Картина впрямь грандиозная. И не только грандиозная, но и потрясающая воображение! Стоит, однако, приглядеться к ней, и сразу же захочется снять с предыдущей фразы восклицательный знак, перехлестнувшийся в ее финал через границу пародийного текста. Слишком сильна в чеховском "романе" концентрация вот этого самого "псевдо": получается "псевдопотрясающая" (если говорить о восприятии) "псевдокартина" (если касаться художества). Но что такое "псевдо" в литературоведческой терминологии? Шаржирующий, карикатурный акцент! Остра-нение!
Присмотримся, какими средствами оно пользуется.
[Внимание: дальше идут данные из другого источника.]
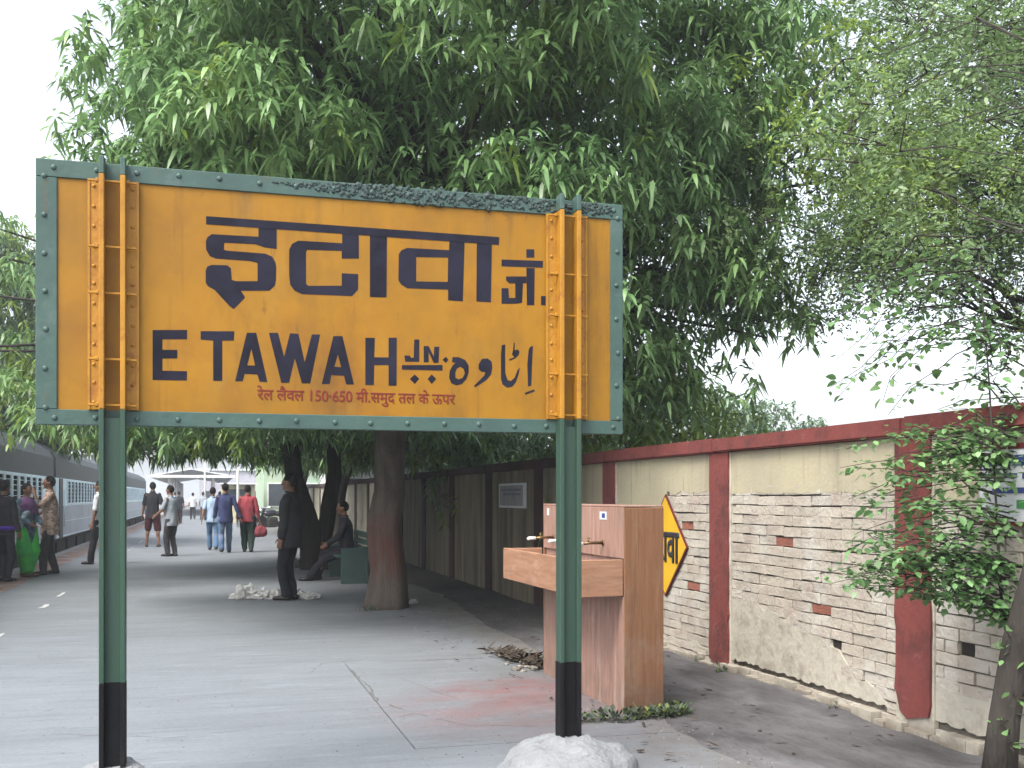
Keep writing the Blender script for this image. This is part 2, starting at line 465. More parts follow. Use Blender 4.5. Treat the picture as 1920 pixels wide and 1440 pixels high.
# coping in long lengths
y = -2.0; rr = random.Random(9)
while y < YEND:
    ln = 2.515
    q = MB(); q.box(WX - 0.085, WX + 0.27, y, min(YEND, y + ln) - 0.006, 1.785 + rr.uniform(-.004, .004), 1.905 + rr.uniform(-.006, .006))
    me = q.mesh('coping', M_red); bevel_mesh(me, 0.012, 2)
    o = link('coping', me, wall); o.matrix_parent_inverse = wall_inv
    y += ln
# pilasters
rr = random.Random(4)
for k, yc in enumerate(PIL):
    if yc > YEND: break
    near = yc < 12
    zb = 0.11 if near else 0.02
    left = [(yc + PW + rr.uniform(-.006, .006), 1.783)]
    z = 1.783
    def side(sgn):
        out = []; zz = 1.70
        while zz > zb + 0.12:
            w = PW + (rr.uniform(-.006, .004) if zz > 0.75 else rr.uniform(-.010, .008))
            out.append((yc + sgn * w, zz)); zz -= rr.uniform(.05, .14) if near else 0.4
        return out
    bot = ([(yc - PW, zb + 0.09), (yc - PW * 0.9, zb + 0.02), (yc - PW * 0.4, zb + 0.005), (yc + PW * 0.3, zb - 0.025), (yc + PW * 0.7, zb + 0.015), (yc + PW * 0.95, zb + 0.14)] if yc < 7 else [(yc - PW, zb - 0.05), (yc, zb - 0.07), (yc + PW, zb - 0.04)])
    if near:
        # peeled red face over a cream pier
        pts = [(yc - PW, 1.783)] + side(-1) + bot + side(1)[::-1] + [(yc + PW, 1.783)]
        q = MB(); q.prism(pts, 'x', WX - 0.058, WX - 0.040)
        wp(q, 'pillar_face', M_red)
        q = MB(); q.box(WX - 0.041, WX + 0.002, yc - PW - 0.012, yc + PW + 0.012, -0.03, 1.784)
        me = q.mesh('pillar', M_cream_lo); bevel_mesh(me, 0.006)
        o = link('pillar', me, wall); o.matrix_parent_inverse = wall_inv
    else:
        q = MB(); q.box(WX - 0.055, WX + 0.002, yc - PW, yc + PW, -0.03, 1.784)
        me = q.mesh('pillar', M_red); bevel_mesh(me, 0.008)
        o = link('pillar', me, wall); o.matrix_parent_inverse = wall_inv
# bricks: three near bays. every visible brick is an object, sharing a few meshes
def brick_mesh(seed, L, Hh, m):
    r2 = random.Random(seed)
    q = MB(); d = 0.024
    q.box(-d, 0.03, -L / 2, L / 2, -Hh / 2, Hh / 2)
    me = q.mesh('brick', m)
    bevel_mesh(me, 0.0035)
    for v in me.vertices:
        v.co += Vector((r2.uniform(-.003, .003), r2.uniform(-.004, .004), r2.uniform(-.003, .003)))
    return me
VAR = [brick_mesh(i, 0.2400, 0.0705, M_brick) for i in range(7)]
HALF = [brick_mesh(50 + i, 0.105, 0.0705, M_brick) for i in range(3)]
BARE = [brick_mesh(90 + i, 0.236, 0.064, M_brick_bare) for i in range(2)]
CH, BL = 0.0755, 0.248
bays = [(3.12, 5.31), (5.645, 7.825), (8.16, 10.34)]
def low_edge(bay, y):          # top of the lime plaster skirt
    if bay == 1:
        t = (y - 5.645) / 2.18
        return 0.10 + 0.42 * max(0, min(1, (t - 0.02) * 2.2)) + 0.12 * max(0, min(1, (t - 0.62) * 4)) + 0.05 * n3((y, 0, 0), 5)
    if bay == 2:
        t = (y - 8.16) / 2.18
        return 0.14 + 0.30 * max(0, min(1, (t - 0.45) * 3)) + 0.05 * n3((y, 0, 3), 5)
    t = (y - 3.12) / 2.19
    return 0.34 + 0.10 * n3((y, 4, 0), 3)
def up_edge(bay, y):           # bottom of the smooth cream plaster
    if bay == 1: return 1.45 + 0.025 * n3((y, 7, 0), 6)
    if bay == 2:
        t = (y - 8.16) / 2.18
        return 1.46 - 0.75 * max(0, min(1, (t - 0.42) * 6)) + 0.03 * n3((y, 8, 0), 6)
    return 1.40 + 0.03 * n3((y, 9, 0), 6)
cand = []
SPECIAL = {(1, 6.95, 1.07): 'bare', (1, 6.52, 0.35): 'hole', (1, 6.62, 0.63): 'bare', (2, 8.75, 1.17): 'bare', (0, 5.02, 0.55): 'hole', (2, 8.6, 0.62): 'bare'}
for bay, (ya, yb) in enumerate(bays):
    row = 0
    z = 0.035
    while z < 1.6:
        off = (row % 2) * BL / 2
        y = ya - off
        while y < yb:
            y0, y1 = max(y, ya), min(y + BL, yb)
            if y1 - y0 > 0.05:
                yc = (y0 + y1) / 2
                lo_, hi_ = low_edge(bay, yc), up_edge(bay, yc)
                if (z < 0.11) or (z > lo_ - 0.075 and z < hi_ + 0.06):
                    cand.append((bay, yc, z, y1 - y0))
            y += BL
        z += CH; row += 1
holes = []
objs_left = []
rr = random.Random(21)
specials = {}
for (bay, sy, sz), kind_ in SPECIAL.items():
    best = min((c for c in cand if c[0] == bay), key=lambda c: (c[1] - sy) ** 2 + 4 * (c[2] - sz) ** 2)
    specials[best] = kind_
cand.sort(key=lambda c: (c[1] - 5.0) ** 2 if c[1] > 4.6 else 50)
count = 0
rest = MB()
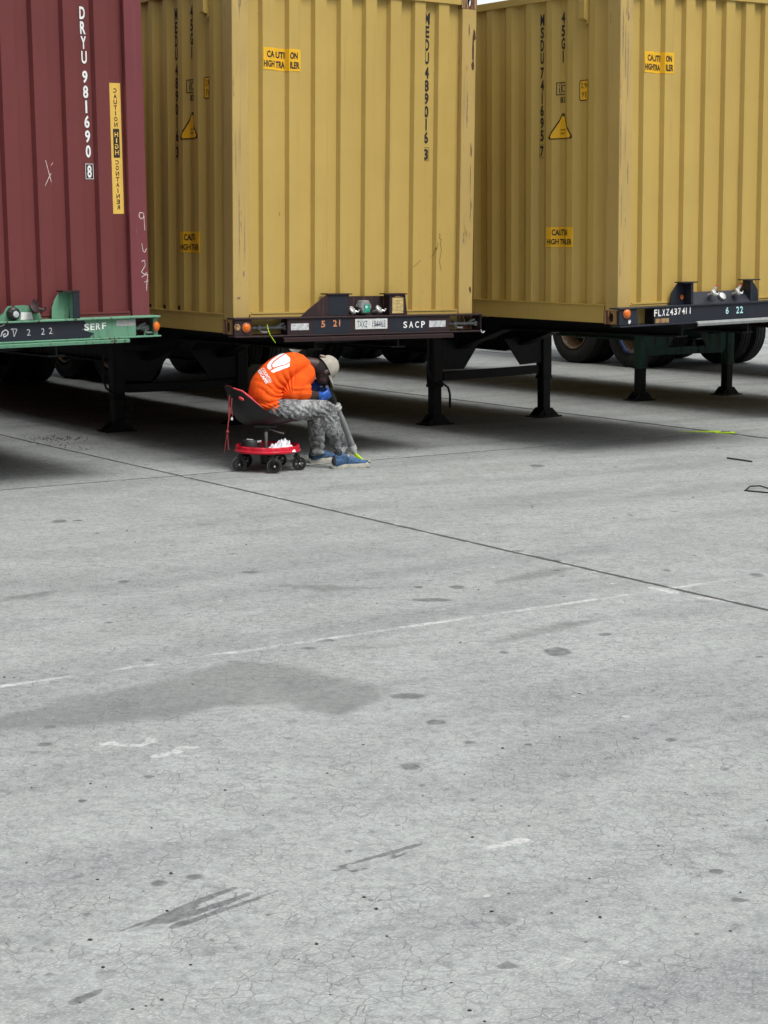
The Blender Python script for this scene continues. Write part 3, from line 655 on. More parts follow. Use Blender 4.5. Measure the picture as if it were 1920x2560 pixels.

Прежде всего останавливает на себе внимание (а вернее, мешает остановиться, задержаться на чем бы то ни было) головокружительный темп повествования: события несутся, наскакивая друг на друга, словно карета, влекомая взбесившимися лошадьми, герои дергаются, точно в кадре немого кино, да и речи их скупы, как титры к этим фильмам.
Нагнетаются повторы слов, обесценивающие эти слова ("страшные легенды", "страшная пропасть"). Тиражируются одинаковые синтаксические конструкции - эта монотонная риторика компрометирует изрекаемые повествователем сентенции ("луна - беспристрастный, молчаливый свидетель", "жерло вулкана - пасть земли", "взгляд есть меч души" и т. п.). Сочиняются мнимые каламбуры или афоризмы, готовые, впрочем, сойти за мимолетную небрежность разговора ("бездна без дна"). С ними соседствуют неуклюжие потуги говорить "красиво", "художественно" ("было темно, как в шляпе, надетой на голову").
Другой ряд шаржевых мотивов - наукообразные детали с обязательными количественными уточнениями ("По небу пролетело несколько метеоров. Я начал считать их и насчитал 28", "зажгло восьмиэтажный дом"). Особое предпочтение отдается реалиям "модным" - по временам чеховским (а не по романтическим). Здесь на первом месте стоит электричество ("огни св. Эльма с треском пролетали над нашими головами", "в глазах моих светилось электричество", "гальванический ток пробежал по нашим телам"). Ученой интонации подыгрывает повторяющаяся аббревиатура "св." вместо "святой".